VENTURA, Calif. (AP) — A woman from Ventura was reunited with a wallet she lost 46 years ago after an employee working on remodeling Southern California’s historic Majestic Ventura Theater discovered it inside a crawl space.
“I would have never imagined,” said Tom Stevens after locating the wallet among old candy bar wrappers, ticket stubs and soda cans.
Stevens told the Ventura County Star he then went on social media to try to locate the owner based on clues in the wallet, including old photos, a 1973 Grateful Dead concert ticket and a California driver’s license for Colleen Distin that expired in 1976. There was no money in the wallet.
“Does anyone know Colleen Distin?” he asked on the theater’s Facebook page. “While doing some maintenance we have found her wallet. There are a bunch of pictures of people, and they are super cool from that era also. Someone may want them. So if you are, or if you know Colleen, drop us a line and we will have it here for you!”
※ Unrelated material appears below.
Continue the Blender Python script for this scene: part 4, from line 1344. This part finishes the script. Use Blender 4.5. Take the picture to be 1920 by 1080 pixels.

Stevens’ boss, Loanne Wullaert, suggested posting the information on social media.
“We’re at almost 1,000 shares, a ridiculous amount of comments and then it went to all these other sites,” Wullaert said Monday. “I think it’s cool that people care and are interested.”
Distin, who grew up in Ventura and remains a resident, said she heard from a lot of people online and received a call about the post on social media. She responded May 25, a couple of hours after the posting, that the wallet was hers.
Distin on Friday went to pick up the red wallet, now brownish with age, and said it was like opening a “time capsule.”
Distin said she lost the wallet in 1975, when she was in her early 20s, at what was then a movie theater.
Distin said it must have fallen through a hole in her purse, which she had placed on the theater floor. At the time, her wallet held a $200 check and family photos.
“I remember calling the next day when I realized it was gone. They said no one found it, but to call back, which I did,” Distin said.
“I’m shaking,” Distin told KCAL-TV as she looked through the wallet. It contained poetry and notes, photographs of high school friends, the $5 ticket to a Grateful Dead concert at the University of California, Santa Barbara, and photos of Distin’s mother, who died several years ago.
“It’s really wonderful,” Distin said in an emotional voice.
Distin said she was initially reluctant to talk publicly about her experience but she said there was such a positive response that she gave in.
“It says a lot about our society, that people are looking for a human story and something to feel good,” she told the Star. “People need to see the gratitude. I think there’s so much other negative stuff that I think this is what touched people.”